» **What is needed**: Transcribe every line exactly. Leave the pictures behind.

====================

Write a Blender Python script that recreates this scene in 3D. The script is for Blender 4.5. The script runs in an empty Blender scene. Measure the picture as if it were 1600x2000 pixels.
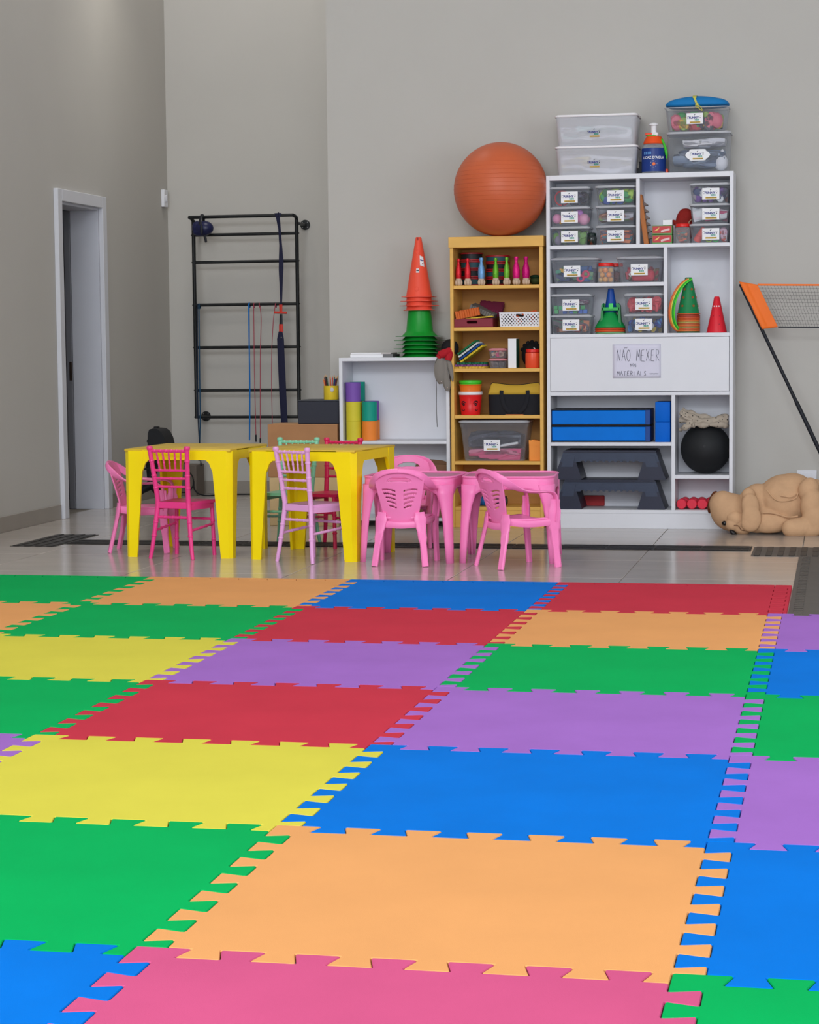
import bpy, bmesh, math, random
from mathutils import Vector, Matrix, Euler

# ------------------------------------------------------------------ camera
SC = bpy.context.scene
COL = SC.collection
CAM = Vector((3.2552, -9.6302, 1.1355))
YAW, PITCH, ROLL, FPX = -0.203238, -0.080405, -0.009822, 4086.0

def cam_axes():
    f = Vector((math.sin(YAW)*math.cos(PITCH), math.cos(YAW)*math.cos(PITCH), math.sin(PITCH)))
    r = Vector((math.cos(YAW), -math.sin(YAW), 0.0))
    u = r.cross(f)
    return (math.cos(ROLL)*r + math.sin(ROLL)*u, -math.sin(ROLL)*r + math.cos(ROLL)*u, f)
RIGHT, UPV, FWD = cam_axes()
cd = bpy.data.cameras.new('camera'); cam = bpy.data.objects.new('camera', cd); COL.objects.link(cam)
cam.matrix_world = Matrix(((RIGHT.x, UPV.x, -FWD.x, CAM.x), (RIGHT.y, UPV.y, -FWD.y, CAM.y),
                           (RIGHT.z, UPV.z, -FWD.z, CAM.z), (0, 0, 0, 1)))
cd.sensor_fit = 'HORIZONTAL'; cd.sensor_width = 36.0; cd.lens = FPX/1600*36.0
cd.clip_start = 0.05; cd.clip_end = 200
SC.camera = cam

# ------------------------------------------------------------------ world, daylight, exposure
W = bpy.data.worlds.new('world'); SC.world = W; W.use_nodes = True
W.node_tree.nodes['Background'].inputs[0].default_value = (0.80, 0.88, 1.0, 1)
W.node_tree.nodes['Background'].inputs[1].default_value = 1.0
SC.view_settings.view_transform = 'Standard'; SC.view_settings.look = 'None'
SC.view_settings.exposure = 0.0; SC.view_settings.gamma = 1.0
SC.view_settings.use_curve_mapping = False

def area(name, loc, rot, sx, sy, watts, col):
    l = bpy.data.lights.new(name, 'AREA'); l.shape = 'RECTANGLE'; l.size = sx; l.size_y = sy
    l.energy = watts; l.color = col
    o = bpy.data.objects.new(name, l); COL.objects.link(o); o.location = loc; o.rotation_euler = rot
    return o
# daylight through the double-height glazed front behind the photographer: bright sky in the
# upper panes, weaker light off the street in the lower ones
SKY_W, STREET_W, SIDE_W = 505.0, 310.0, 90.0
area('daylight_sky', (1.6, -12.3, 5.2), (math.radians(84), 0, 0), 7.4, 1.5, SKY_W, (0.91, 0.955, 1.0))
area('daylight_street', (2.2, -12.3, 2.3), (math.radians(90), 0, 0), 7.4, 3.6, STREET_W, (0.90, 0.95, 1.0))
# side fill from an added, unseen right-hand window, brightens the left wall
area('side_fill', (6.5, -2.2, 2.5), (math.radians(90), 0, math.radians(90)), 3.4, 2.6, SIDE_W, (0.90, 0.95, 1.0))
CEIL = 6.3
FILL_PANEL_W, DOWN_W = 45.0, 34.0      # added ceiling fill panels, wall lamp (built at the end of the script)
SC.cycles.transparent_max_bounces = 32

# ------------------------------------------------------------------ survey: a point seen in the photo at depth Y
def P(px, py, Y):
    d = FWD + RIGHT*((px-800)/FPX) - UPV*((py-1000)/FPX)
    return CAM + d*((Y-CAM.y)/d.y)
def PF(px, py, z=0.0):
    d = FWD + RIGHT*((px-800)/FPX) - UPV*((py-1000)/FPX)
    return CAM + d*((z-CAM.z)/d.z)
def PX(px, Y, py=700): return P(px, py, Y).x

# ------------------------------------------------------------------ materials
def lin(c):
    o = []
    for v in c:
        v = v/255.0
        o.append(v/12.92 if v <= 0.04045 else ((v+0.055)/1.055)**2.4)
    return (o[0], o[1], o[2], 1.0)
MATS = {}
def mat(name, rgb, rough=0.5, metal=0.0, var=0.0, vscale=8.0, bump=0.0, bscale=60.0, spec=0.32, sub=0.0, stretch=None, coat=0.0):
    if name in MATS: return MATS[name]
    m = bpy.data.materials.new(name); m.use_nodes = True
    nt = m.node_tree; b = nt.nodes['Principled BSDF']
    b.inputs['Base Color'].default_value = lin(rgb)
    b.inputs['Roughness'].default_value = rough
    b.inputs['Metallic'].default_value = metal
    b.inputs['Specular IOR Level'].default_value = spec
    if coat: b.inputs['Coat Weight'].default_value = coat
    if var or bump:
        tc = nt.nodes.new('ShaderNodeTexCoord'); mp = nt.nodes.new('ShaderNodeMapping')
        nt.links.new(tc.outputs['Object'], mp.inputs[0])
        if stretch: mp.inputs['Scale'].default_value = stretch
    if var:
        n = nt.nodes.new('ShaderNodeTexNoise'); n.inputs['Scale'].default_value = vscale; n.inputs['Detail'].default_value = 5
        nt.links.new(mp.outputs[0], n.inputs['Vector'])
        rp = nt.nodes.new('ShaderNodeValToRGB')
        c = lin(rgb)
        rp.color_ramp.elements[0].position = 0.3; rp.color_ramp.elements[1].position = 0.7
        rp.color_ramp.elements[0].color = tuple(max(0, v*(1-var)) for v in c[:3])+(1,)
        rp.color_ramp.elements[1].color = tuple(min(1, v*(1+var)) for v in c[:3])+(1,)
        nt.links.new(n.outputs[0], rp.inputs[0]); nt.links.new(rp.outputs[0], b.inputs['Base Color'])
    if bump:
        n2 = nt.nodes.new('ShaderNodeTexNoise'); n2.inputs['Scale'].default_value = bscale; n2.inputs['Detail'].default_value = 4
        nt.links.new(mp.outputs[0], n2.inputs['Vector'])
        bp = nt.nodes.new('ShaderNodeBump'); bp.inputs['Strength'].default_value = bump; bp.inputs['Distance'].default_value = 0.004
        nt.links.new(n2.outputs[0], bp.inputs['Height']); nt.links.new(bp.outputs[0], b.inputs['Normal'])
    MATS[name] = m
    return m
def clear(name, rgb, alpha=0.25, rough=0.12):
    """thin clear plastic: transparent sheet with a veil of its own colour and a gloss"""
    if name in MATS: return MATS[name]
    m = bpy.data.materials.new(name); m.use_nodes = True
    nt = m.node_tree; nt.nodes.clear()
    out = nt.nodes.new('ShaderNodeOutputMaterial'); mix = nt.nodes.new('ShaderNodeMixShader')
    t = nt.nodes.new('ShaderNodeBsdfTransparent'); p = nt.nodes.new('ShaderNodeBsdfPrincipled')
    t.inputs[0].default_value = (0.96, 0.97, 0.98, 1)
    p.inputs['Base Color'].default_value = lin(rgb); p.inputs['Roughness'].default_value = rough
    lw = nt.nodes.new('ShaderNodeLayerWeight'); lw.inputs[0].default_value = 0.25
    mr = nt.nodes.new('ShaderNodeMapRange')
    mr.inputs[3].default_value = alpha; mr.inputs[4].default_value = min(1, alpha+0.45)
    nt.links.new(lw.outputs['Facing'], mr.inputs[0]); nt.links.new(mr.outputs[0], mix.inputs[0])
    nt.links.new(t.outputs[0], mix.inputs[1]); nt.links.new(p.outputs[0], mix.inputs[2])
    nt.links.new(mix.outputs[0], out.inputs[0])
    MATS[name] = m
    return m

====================

» **Response to the exercise**:
Write a Blender Python script that recreates this scene in 3D. The script is for Blender 4.5. The script runs in an empty Blender scene. Measure the picture as if it were 1600x2000 pixels.
import bpy, bmesh, math, random
from mathutils import Vector, Matrix, Euler

# ------------------------------------------------------------------ camera
SC = bpy.context.scene
COL = SC.collection
CAM = Vector((3.2552, -9.6302, 1.1355))
YAW, PITCH, ROLL, FPX = -0.203238, -0.080405, -0.009822, 4086.0

def cam_axes():
    f = Vector((math.sin(YAW)*math.cos(PITCH), math.cos(YAW)*math.cos(PITCH), math.sin(PITCH)))
    r = Vector((math.cos(YAW), -math.sin(YAW), 0.0))
    u = r.cross(f)
    return (math.cos(ROLL)*r + math.sin(ROLL)*u, -math.sin(ROLL)*r + math.cos(ROLL)*u, f)
RIGHT, UPV, FWD = cam_axes()
cd = bpy.data.cameras.new('camera'); cam = bpy.data.objects.new('camera', cd); COL.objects.link(cam)
cam.matrix_world = Matrix(((RIGHT.x, UPV.x, -FWD.x, CAM.x), (RIGHT.y, UPV.y, -FWD.y, CAM.y),
                           (RIGHT.z, UPV.z, -FWD.z, CAM.z), (0, 0, 0, 1)))
cd.sensor_fit = 'HORIZONTAL'; cd.sensor_width = 36.0; cd.lens = FPX/1600*36.0
cd.clip_start = 0.05; cd.clip_end = 200
SC.camera = cam

# ------------------------------------------------------------------ world, daylight, exposure
W = bpy.data.worlds.new('world'); SC.world = W; W.use_nodes = True
W.node_tree.nodes['Background'].inputs[0].default_value = (0.80, 0.88, 1.0, 1)
W.node_tree.nodes['Background'].inputs[1].default_value = 1.0
SC.view_settings.view_transform = 'Standard'; SC.view_settings.look = 'None'
SC.view_settings.exposure = 0.0; SC.view_settings.gamma = 1.0
SC.view_settings.use_curve_mapping = False

def area(name, loc, rot, sx, sy, watts, col):
    l = bpy.data.lights.new(name, 'AREA'); l.shape = 'RECTANGLE'; l.size = sx; l.size_y = sy
    l.energy = watts; l.color = col
    o = bpy.data.objects.new(name, l); COL.objects.link(o); o.location = loc; o.rotation_euler = rot
    return o
# daylight through the double-height glazed front behind the photographer: bright sky in the
# upper panes, weaker light off the street in the lower ones
SKY_W, STREET_W, SIDE_W = 505.0, 310.0, 90.0
area('daylight_sky', (1.6, -12.3, 5.2), (math.radians(84), 0, 0), 7.4, 1.5, SKY_W, (0.91, 0.955, 1.0))
area('daylight_street', (2.2, -12.3, 2.3), (math.radians(90), 0, 0), 7.4, 3.6, STREET_W, (0.90, 0.95, 1.0))
# side fill from an added, unseen right-hand window, brightens the left wall
area('side_fill', (6.5, -2.2, 2.5), (math.radians(90), 0, math.radians(90)), 3.4, 2.6, SIDE_W, (0.90, 0.95, 1.0))
CEIL = 6.3
FILL_PANEL_W, DOWN_W = 45.0, 34.0      # added ceiling fill panels, wall lamp (built at the end of the script)
SC.cycles.transparent_max_bounces = 32

# ------------------------------------------------------------------ survey: a point seen in the photo at depth Y
def P(px, py, Y):
    d = FWD + RIGHT*((px-800)/FPX) - UPV*((py-1000)/FPX)
    return CAM + d*((Y-CAM.y)/d.y)
def PF(px, py, z=0.0):
    d = FWD + RIGHT*((px-800)/FPX) - UPV*((py-1000)/FPX)
    return CAM + d*((z-CAM.z)/d.z)
def PX(px, Y, py=700): return P(px, py, Y).x

# ------------------------------------------------------------------ materials
def lin(c):
    o = []
    for v in c:
        v = v/255.0
        o.append(v/12.92 if v <= 0.04045 else ((v+0.055)/1.055)**2.4)
    return (o[0], o[1], o[2], 1.0)
MATS = {}
def mat(name, rgb, rough=0.5, metal=0.0, var=0.0, vscale=8.0, bump=0.0, bscale=60.0, spec=0.32, sub=0.0, stretch=None, coat=0.0):
    if name in MATS: return MATS[name]
    m = bpy.data.materials.new(name); m.use_nodes = True
    nt = m.node_tree; b = nt.nodes['Principled BSDF']
    b.inputs['Base Color'].default_value = lin(rgb)
    b.inputs['Roughness'].default_value = rough
    b.inputs['Metallic'].default_value = metal
    b.inputs['Specular IOR Level'].default_value = spec
    if coat: b.inputs['Coat Weight'].default_value = coat
    if var or bump:
        tc = nt.nodes.new('ShaderNodeTexCoord'); mp = nt.nodes.new('ShaderNodeMapping')
        nt.links.new(tc.outputs['Object'], mp.inputs[0])
        if stretch: mp.inputs['Scale'].default_value = stretch
    if var:
        n = nt.nodes.new('ShaderNodeTexNoise'); n.inputs['Scale'].default_value = vscale; n.inputs['Detail'].default_value = 5
        nt.links.new(mp.outputs[0], n.inputs['Vector'])
        rp = nt.nodes.new('ShaderNodeValToRGB')
        c = lin(rgb)
        rp.color_ramp.elements[0].position = 0.3; rp.color_ramp.elements[1].position = 0.7
        rp.color_ramp.elements[0].color = tuple(max(0, v*(1-var)) for v in c[:3])+(1,)
        rp.color_ramp.elements[1].color = tuple(min(1, v*(1+var)) for v in c[:3])+(1,)
        nt.links.new(n.outputs[0], rp.inputs[0]); nt.links.new(rp.outputs[0], b.inputs['Base Color'])
    if bump:
        n2 = nt.nodes.new('ShaderNodeTexNoise'); n2.inputs['Scale'].default_value = bscale; n2.inputs['Detail'].default_value = 4
        nt.links.new(mp.outputs[0], n2.inputs['Vector'])
        bp = nt.nodes.new('ShaderNodeBump'); bp.inputs['Strength'].default_value = bump; bp.inputs['Distance'].default_value = 0.004
        nt.links.new(n2.outputs[0], bp.inputs['Height']); nt.links.new(bp.outputs[0], b.inputs['Normal'])
    MATS[name] = m
    return m
def clear(name, rgb, alpha=0.25, rough=0.12):
    """thin clear plastic: transparent sheet with a veil of its own colour and a gloss"""
    if name in MATS: return MATS[name]
    m = bpy.data.materials.new(name); m.use_nodes = True
    nt = m.node_tree; nt.nodes.clear()
    out = nt.nodes.new('ShaderNodeOutputMaterial'); mix = nt.nodes.new('ShaderNodeMixShader')
    t = nt.nodes.new('ShaderNodeBsdfTransparent'); p = nt.nodes.new('ShaderNodeBsdfPrincipled')
    t.inputs[0].default_value = (0.96, 0.97, 0.98, 1)
    p.inputs['Base Color'].default_value = lin(rgb); p.inputs['Roughness'].default_value = rough
    lw = nt.nodes.new('ShaderNodeLayerWeight'); lw.inputs[0].default_value = 0.25
    mr = nt.nodes.new('ShaderNodeMapRange')
    mr.inputs[3].default_value = alpha; mr.inputs[4].default_value = min(1, alpha+0.45)
    nt.links.new(lw.outputs['Facing'], mr.inputs[0]); nt.links.new(mr.outputs[0], mix.inputs[0])
    nt.links.new(t.outputs[0], mix.inputs[1]); nt.links.new(p.outputs[0], mix.inputs[2])
    nt.links.new(mix.outputs[0], out.inputs[0])
    MATS[name] = m
    return m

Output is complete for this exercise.